_Data for the task_
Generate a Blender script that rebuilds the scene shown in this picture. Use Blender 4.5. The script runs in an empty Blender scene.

==

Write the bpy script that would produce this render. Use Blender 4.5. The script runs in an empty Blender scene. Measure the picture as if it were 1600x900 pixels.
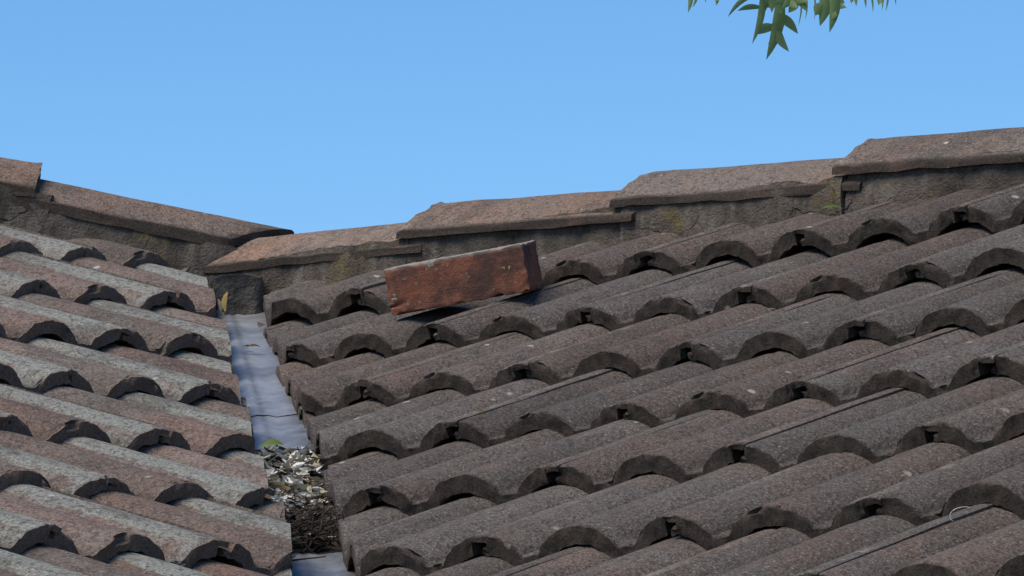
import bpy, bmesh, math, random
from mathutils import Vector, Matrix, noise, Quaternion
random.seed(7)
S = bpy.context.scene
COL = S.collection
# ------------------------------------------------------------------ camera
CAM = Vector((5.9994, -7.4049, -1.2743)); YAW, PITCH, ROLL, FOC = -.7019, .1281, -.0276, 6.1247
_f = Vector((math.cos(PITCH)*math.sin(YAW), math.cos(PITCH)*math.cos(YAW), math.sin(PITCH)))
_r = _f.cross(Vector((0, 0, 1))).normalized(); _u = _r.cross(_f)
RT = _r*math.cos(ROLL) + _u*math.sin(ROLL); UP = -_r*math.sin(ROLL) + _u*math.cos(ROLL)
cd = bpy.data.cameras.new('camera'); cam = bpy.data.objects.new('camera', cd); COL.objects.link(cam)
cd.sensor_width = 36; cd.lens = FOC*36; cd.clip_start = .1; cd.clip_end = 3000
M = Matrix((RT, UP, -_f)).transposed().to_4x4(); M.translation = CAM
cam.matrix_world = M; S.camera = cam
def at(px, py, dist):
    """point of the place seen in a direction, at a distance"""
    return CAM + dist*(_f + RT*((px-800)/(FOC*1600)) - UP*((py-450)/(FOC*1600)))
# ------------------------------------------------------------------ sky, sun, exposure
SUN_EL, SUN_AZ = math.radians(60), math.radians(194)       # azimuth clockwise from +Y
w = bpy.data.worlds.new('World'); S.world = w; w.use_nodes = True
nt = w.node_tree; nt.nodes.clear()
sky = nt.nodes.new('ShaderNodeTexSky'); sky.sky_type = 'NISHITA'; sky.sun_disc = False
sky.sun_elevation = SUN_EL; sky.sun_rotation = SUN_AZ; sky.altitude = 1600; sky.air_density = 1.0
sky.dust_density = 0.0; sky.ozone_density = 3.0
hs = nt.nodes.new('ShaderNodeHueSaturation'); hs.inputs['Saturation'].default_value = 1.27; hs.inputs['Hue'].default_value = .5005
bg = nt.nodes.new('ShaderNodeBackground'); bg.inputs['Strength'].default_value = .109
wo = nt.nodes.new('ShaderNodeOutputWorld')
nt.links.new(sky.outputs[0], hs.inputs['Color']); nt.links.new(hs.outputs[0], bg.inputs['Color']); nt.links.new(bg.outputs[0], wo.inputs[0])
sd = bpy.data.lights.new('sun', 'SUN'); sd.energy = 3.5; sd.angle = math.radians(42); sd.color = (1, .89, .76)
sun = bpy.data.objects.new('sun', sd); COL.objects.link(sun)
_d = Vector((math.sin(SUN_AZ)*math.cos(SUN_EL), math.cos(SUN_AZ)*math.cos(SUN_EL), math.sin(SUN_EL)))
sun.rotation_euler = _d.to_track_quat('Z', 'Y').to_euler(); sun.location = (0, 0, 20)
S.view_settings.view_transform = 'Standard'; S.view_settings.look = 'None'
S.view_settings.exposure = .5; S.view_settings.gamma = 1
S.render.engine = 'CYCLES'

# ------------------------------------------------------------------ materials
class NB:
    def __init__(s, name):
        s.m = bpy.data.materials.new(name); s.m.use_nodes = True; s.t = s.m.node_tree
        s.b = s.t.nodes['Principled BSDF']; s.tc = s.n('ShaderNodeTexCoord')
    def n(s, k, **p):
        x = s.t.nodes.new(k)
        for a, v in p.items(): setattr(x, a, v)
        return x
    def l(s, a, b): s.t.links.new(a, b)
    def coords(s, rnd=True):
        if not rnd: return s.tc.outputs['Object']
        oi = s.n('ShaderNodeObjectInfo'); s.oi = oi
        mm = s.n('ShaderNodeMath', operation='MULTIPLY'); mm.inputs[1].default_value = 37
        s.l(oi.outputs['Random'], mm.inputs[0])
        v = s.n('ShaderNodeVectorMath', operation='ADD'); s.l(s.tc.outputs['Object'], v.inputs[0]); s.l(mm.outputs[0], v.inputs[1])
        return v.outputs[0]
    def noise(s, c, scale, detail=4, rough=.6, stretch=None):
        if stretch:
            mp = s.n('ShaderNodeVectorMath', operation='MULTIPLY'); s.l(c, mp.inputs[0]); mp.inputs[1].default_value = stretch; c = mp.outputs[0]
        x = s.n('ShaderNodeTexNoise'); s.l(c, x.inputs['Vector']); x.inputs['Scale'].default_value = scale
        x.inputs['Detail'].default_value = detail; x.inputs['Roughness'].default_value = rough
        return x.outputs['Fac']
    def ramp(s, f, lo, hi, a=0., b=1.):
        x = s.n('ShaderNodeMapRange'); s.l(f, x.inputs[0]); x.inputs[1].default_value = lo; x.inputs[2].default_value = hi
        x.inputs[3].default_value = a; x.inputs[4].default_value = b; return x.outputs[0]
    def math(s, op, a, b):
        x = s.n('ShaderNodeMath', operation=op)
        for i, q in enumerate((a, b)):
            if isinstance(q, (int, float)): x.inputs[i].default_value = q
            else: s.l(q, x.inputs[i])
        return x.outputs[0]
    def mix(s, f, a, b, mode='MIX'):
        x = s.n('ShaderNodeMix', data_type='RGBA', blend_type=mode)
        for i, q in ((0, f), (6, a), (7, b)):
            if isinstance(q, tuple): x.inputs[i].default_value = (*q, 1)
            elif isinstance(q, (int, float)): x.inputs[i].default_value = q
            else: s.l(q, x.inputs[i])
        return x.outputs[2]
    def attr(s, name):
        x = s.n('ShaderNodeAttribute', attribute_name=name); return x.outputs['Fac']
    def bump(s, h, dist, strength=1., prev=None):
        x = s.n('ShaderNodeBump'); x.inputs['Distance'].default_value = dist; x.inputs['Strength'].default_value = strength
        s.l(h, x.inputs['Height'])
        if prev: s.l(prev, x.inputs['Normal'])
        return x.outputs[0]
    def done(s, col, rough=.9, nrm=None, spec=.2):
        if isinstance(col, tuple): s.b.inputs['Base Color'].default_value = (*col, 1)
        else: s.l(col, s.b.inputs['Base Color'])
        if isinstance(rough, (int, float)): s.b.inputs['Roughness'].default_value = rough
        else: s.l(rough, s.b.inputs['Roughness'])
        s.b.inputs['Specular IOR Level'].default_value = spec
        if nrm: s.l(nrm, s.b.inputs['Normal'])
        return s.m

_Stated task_
Find how many lines in the listing contain the word "scene" and give that count alone.

_Exercise answer_
3